Written instruction: Retype the stretch of lines that starts at the line containing "Write the bpy" and ends at the line containing "random.seed(7)", inclusive. Do not include pictures.

Records for the exercise:
::::::

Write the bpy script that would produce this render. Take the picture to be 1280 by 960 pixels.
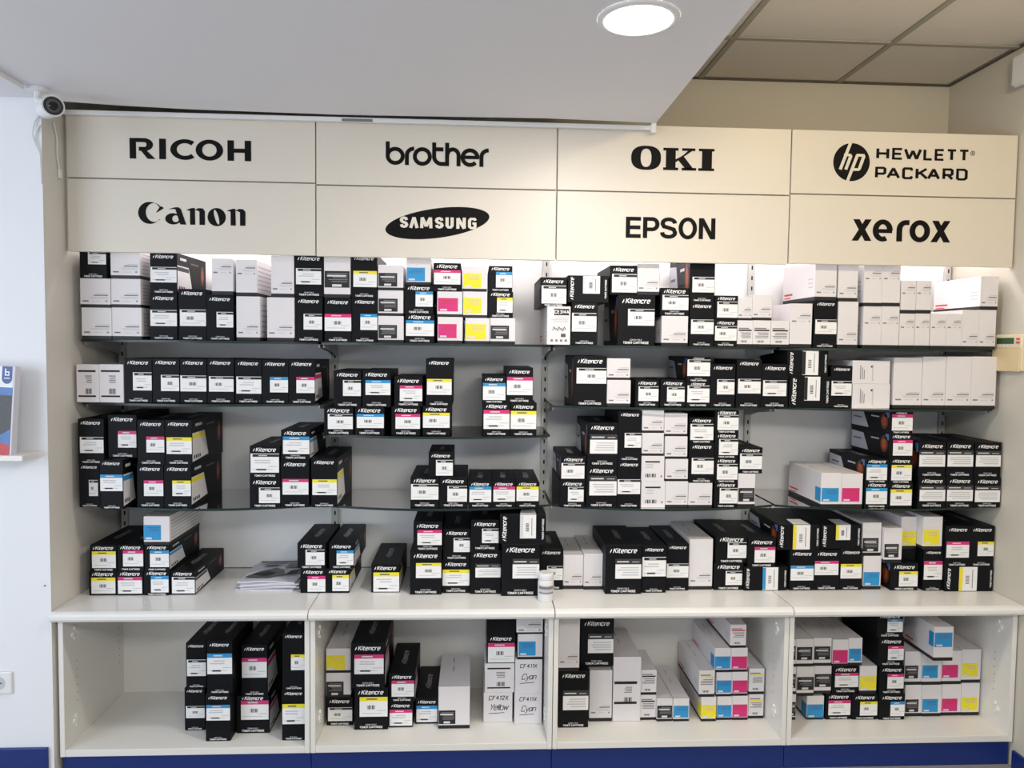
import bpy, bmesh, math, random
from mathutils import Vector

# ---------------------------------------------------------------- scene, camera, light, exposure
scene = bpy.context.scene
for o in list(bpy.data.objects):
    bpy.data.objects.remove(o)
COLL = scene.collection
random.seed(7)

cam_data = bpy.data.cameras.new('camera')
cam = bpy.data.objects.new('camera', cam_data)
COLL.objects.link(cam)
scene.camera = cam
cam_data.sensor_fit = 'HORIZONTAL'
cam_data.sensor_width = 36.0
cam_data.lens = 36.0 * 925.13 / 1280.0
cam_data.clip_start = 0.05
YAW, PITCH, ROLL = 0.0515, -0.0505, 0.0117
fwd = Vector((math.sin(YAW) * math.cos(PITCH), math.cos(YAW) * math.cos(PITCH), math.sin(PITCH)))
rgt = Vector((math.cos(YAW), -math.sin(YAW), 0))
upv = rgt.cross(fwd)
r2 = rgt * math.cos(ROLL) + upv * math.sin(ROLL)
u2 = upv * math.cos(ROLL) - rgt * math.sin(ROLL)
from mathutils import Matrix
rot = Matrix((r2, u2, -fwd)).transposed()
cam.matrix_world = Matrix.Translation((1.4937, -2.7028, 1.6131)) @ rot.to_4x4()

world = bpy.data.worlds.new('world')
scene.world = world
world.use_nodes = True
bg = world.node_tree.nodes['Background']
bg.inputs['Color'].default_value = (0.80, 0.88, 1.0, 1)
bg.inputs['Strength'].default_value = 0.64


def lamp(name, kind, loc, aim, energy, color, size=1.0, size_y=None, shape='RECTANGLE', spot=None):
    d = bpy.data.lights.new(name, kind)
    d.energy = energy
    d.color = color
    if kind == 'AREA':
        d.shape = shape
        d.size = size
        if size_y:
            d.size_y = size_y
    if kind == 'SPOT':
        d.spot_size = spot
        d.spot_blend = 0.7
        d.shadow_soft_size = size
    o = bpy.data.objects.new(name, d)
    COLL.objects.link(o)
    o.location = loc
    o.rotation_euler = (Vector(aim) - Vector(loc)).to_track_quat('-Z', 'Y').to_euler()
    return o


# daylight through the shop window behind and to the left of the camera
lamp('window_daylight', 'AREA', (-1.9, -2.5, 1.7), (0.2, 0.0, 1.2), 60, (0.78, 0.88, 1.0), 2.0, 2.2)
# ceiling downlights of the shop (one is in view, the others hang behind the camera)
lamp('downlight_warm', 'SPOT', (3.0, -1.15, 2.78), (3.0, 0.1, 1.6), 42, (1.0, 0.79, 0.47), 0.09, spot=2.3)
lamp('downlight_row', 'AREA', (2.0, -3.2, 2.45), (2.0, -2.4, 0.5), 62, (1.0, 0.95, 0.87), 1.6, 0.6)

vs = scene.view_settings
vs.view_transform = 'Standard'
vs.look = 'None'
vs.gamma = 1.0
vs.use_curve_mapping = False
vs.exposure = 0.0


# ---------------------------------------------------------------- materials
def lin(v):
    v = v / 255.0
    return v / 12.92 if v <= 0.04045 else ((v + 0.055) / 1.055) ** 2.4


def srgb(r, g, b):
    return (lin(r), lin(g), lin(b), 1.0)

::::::

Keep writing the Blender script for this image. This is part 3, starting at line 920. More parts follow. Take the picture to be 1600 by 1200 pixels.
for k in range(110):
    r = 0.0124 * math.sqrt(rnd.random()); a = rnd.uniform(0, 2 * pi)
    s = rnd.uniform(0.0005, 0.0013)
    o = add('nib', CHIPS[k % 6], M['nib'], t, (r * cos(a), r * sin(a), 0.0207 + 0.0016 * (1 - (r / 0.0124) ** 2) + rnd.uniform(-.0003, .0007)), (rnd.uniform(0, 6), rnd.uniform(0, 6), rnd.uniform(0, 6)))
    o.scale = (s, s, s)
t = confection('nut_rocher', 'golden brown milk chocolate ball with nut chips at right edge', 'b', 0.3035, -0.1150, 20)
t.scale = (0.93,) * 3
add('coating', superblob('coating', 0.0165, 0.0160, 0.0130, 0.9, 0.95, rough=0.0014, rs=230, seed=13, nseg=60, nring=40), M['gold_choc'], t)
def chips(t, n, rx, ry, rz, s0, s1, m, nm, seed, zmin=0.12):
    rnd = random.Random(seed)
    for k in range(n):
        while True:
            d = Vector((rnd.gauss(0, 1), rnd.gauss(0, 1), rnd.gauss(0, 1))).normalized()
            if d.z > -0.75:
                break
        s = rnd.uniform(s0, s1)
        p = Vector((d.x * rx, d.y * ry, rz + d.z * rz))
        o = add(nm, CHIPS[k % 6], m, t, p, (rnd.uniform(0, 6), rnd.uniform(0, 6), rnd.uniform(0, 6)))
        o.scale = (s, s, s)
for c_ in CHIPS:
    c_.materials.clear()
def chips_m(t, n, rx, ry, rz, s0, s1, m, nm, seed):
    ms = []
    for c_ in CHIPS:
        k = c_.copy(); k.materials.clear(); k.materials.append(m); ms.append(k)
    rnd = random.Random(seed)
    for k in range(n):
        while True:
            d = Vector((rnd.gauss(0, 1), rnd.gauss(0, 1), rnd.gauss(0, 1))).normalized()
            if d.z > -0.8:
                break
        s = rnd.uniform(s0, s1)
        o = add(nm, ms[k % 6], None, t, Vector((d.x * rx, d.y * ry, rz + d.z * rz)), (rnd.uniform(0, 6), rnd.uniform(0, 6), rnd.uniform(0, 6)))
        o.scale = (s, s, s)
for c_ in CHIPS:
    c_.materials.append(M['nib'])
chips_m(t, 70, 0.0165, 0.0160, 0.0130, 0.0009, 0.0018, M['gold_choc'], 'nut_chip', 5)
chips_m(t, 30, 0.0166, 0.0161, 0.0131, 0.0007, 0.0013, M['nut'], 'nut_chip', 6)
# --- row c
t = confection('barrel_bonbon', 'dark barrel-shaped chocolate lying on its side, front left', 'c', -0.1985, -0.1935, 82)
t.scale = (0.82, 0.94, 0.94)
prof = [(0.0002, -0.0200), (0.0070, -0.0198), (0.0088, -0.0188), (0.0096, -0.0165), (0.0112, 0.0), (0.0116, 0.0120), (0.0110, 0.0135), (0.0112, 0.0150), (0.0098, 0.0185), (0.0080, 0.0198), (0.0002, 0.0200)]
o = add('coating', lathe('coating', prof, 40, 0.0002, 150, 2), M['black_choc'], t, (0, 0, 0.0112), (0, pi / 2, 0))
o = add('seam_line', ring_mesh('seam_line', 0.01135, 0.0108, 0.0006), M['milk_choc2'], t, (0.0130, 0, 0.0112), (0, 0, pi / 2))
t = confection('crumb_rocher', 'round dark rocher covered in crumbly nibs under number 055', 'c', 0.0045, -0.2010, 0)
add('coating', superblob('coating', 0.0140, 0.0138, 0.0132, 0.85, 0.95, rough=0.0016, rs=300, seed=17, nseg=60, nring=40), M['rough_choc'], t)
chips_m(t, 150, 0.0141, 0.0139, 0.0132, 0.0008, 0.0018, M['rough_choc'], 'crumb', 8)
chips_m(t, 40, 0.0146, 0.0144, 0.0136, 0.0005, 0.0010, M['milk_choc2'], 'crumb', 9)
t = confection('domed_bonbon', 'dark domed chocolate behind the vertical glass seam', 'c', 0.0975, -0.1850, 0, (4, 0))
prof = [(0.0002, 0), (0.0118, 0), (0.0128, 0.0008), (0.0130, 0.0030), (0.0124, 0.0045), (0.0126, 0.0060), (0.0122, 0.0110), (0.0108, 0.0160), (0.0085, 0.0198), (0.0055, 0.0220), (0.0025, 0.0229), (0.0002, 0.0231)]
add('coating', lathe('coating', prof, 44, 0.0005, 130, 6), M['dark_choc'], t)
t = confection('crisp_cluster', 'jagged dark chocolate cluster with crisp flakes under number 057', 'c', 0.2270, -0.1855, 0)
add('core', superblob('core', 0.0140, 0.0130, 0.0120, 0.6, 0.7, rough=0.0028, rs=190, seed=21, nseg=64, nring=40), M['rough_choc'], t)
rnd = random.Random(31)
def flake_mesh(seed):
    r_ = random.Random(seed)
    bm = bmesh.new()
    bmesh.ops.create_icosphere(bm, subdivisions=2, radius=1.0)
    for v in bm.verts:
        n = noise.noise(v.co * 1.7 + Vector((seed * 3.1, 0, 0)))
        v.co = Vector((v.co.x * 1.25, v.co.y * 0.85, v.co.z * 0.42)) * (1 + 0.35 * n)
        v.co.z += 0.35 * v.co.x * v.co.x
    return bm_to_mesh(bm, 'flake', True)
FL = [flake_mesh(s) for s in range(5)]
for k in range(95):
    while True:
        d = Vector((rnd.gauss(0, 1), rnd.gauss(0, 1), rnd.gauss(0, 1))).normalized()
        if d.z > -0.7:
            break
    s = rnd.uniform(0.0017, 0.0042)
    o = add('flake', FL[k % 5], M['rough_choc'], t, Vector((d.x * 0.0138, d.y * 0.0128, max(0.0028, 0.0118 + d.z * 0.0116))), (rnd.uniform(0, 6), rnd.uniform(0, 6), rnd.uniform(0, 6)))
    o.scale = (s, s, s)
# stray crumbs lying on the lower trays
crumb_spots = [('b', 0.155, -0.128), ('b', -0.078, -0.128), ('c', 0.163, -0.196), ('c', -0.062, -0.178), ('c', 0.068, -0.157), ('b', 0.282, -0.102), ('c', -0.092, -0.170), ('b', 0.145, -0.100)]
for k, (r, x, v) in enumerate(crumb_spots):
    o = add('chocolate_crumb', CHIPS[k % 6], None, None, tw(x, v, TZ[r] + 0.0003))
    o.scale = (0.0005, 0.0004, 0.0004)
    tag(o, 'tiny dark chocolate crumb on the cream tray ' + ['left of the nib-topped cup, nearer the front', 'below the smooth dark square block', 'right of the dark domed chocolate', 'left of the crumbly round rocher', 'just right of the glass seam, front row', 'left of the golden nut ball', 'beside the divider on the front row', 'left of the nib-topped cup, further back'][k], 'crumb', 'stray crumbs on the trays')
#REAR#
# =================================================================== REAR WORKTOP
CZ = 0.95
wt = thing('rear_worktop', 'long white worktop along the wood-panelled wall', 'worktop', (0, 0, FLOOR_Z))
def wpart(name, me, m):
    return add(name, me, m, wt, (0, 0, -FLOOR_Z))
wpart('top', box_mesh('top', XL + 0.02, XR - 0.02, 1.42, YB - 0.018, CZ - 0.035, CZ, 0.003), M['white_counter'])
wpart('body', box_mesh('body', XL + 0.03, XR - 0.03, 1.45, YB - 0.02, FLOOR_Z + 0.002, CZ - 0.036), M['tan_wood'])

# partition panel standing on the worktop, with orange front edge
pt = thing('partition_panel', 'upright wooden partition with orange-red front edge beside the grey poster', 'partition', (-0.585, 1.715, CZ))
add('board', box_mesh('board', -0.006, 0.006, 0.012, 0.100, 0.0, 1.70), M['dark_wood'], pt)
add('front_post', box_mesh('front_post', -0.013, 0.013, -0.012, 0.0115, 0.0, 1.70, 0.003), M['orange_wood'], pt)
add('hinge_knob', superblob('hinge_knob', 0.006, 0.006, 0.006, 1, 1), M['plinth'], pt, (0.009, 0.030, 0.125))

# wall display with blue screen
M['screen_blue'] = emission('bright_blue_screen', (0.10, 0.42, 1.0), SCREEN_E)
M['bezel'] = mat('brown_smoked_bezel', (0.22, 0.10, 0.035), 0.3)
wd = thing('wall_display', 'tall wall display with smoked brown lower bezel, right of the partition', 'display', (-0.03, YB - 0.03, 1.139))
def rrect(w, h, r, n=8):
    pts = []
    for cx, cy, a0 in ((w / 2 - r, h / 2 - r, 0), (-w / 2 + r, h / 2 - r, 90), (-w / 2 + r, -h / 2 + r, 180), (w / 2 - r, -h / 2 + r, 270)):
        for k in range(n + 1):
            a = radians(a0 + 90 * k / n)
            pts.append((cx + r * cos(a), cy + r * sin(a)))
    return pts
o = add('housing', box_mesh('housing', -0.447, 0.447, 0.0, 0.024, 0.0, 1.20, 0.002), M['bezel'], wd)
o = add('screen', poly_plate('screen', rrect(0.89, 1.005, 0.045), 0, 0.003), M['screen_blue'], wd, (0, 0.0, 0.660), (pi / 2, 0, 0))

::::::

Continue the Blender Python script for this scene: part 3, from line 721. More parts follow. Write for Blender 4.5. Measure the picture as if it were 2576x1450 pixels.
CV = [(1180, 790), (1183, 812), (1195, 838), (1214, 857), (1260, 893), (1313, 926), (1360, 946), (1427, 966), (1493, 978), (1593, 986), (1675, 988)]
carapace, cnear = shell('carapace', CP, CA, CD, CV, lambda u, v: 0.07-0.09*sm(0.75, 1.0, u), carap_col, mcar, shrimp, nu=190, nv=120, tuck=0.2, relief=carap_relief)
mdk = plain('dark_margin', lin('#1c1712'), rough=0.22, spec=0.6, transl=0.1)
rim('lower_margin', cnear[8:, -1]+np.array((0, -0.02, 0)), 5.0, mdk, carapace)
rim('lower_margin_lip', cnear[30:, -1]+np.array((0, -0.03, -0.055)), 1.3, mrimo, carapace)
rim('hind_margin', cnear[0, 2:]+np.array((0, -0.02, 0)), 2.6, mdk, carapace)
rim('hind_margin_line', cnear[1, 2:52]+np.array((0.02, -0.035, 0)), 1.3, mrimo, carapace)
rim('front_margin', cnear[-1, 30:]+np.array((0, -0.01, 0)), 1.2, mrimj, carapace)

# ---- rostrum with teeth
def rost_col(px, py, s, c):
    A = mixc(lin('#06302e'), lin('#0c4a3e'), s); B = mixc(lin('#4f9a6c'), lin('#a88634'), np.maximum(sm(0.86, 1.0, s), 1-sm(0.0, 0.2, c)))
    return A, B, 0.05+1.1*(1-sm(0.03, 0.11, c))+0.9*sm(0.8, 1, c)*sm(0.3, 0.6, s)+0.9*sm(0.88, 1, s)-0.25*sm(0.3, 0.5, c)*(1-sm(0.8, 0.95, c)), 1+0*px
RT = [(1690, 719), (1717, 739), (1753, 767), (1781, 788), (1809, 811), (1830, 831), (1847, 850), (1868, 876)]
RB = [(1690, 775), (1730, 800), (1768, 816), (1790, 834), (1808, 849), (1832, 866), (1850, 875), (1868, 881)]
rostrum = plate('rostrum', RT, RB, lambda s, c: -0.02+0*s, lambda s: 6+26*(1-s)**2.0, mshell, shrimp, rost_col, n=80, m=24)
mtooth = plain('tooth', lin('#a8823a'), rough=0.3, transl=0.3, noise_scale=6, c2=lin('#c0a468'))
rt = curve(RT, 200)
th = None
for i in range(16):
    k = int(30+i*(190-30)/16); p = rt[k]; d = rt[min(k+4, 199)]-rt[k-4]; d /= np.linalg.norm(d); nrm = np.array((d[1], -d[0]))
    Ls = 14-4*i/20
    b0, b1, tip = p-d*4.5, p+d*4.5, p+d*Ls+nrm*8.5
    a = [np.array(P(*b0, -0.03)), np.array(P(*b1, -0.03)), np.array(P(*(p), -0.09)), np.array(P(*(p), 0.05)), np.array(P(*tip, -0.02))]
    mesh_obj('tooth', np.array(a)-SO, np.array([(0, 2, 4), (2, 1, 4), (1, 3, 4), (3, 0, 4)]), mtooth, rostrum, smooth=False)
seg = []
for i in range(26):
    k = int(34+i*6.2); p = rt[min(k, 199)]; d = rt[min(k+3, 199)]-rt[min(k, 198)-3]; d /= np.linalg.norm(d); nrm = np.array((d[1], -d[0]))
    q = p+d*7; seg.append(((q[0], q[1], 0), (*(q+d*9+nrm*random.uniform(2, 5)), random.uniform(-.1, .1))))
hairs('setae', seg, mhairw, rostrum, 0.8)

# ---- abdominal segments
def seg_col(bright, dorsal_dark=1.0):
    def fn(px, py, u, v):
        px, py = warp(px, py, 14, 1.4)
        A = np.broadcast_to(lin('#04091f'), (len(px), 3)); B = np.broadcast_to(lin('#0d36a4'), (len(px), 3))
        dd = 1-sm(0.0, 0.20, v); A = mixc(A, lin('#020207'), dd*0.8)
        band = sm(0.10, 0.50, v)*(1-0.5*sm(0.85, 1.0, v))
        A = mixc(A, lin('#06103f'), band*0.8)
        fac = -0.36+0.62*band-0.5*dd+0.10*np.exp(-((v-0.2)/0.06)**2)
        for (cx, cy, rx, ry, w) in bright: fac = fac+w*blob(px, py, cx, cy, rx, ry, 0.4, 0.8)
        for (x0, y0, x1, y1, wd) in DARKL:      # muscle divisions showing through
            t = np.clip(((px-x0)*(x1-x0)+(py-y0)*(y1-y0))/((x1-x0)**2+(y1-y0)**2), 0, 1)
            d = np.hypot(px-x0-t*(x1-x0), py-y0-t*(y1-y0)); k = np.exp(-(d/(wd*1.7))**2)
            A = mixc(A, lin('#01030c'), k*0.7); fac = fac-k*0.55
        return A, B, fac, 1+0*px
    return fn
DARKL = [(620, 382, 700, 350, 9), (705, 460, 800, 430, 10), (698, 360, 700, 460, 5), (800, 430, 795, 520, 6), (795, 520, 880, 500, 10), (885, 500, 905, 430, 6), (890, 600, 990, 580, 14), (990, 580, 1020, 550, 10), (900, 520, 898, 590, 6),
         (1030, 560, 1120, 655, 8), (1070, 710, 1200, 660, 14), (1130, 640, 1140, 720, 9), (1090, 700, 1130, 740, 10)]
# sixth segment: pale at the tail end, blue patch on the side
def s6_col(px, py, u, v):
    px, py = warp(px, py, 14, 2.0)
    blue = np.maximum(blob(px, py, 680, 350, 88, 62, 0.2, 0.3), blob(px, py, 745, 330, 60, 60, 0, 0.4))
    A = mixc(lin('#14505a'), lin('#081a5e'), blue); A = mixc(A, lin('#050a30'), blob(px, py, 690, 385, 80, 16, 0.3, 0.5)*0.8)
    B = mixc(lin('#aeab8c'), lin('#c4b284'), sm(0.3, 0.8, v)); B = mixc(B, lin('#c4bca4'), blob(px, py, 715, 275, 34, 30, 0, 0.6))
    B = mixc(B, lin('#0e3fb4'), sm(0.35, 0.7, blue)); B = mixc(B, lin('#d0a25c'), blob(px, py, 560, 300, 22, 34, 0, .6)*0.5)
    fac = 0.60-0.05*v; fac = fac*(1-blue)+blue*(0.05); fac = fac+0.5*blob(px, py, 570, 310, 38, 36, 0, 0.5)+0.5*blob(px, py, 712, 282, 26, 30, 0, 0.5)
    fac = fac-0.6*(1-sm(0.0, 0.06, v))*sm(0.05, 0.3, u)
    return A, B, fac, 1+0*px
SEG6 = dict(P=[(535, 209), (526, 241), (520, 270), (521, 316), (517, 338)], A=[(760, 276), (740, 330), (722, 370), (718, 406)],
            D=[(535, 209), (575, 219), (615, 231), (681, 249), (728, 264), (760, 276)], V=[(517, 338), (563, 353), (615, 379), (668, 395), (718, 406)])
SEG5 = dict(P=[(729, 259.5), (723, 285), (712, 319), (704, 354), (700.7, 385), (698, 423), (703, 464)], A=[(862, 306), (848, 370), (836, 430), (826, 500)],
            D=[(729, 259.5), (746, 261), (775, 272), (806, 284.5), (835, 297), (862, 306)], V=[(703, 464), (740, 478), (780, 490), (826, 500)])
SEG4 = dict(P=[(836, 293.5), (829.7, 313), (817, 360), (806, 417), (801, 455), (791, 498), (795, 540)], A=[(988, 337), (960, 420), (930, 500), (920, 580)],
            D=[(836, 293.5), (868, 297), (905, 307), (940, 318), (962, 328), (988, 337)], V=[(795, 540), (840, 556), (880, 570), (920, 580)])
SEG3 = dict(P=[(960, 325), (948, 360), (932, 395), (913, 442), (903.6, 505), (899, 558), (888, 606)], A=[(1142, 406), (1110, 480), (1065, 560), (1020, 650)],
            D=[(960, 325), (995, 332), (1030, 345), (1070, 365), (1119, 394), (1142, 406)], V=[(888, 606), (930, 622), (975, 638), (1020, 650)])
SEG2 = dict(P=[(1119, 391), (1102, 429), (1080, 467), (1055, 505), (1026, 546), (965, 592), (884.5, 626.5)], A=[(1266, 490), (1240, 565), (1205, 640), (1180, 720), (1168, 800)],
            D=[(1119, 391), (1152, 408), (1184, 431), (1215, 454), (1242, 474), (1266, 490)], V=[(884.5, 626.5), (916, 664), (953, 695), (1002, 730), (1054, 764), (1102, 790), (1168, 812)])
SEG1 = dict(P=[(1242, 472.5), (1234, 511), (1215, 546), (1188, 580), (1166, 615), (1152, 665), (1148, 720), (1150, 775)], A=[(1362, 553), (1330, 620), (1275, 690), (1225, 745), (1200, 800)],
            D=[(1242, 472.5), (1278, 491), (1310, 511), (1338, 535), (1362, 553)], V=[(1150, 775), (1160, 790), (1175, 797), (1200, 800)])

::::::

Exercise result:
Write the bpy script that would produce this render. Take the picture to be 1280 by 960 pixels.
import bpy, bmesh, math, random
from mathutils import Vector

# ---------------------------------------------------------------- scene, camera, light, exposure
scene = bpy.context.scene
for o in list(bpy.data.objects):
    bpy.data.objects.remove(o)
COLL = scene.collection
random.seed(7)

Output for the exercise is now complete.